Government "of the people, by the people, for the people" expresses an ideal that resonates in all democracies. Yet poll after poll reveals deep distrust of institutions that seem to have left "the people" out of the governing equation. Government bureaucracies that are supposed to solve critical problems on their own are a troublesome outgrowth of the professionalization of public life in the industrial age. They are especially ill-suited to confronting today's complex challenges. Offering a far-reaching program for innovation, Smart Citizens, Smarter State suggests that public decisionmaking could be more effective and legitimate if government were smarter--if our institutions knew how to use technology to leverage citizens' expertise.

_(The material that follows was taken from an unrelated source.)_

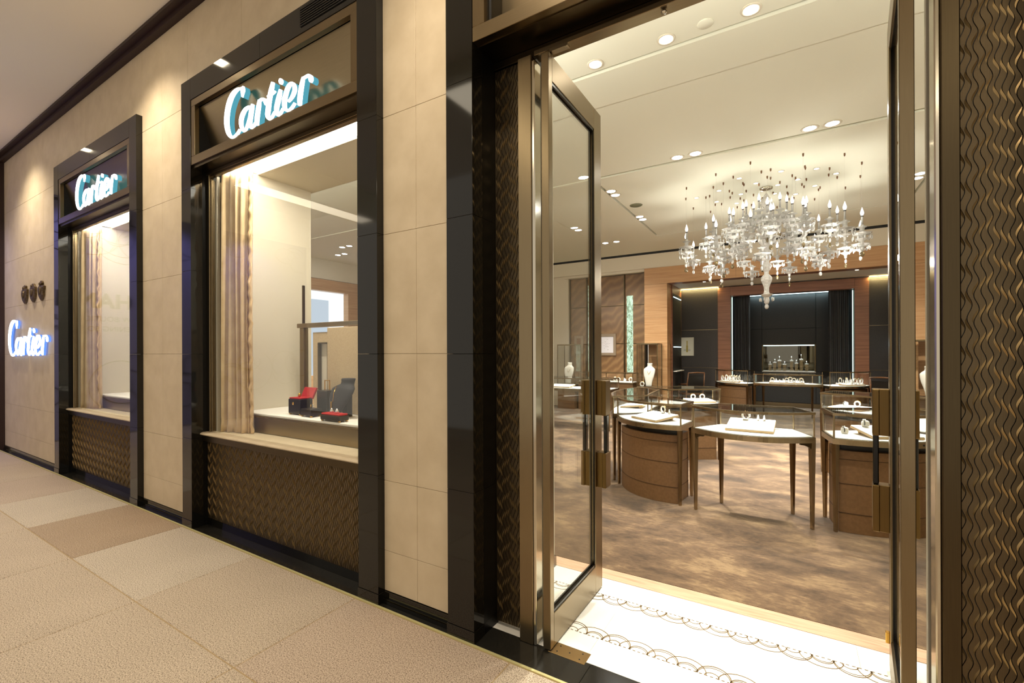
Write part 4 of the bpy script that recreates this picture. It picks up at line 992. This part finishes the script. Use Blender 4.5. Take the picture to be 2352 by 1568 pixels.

Just as individuals use only part of their brainpower to solve most problems, governing institutions make far too little use of the skills and experience of those inside and outside of government with scientific credentials, practical skills, and ground-level street smarts. New tools--what Beth Simone Noveck calls technologies of expertise--are making it possible to match the supply of citizen expertise to the demand for it in government. Drawing on a wide range of academic disciplines and practical examples from her work as an adviser to governments on institutional innovation, Noveck explores how to create more open and collaborative institutions. In so doing, she puts forward a profound new vision for participatory democracy rooted not in the paltry act of occasional voting or the serendipity of crowdsourcing but in people's knowledge and know-how.

About the Author

Beth Simone Noveck is Jerry Hultin Global Network Professor at the New York University Tandon School of Engineering and a Visiting Professor at the MIT Media Lab.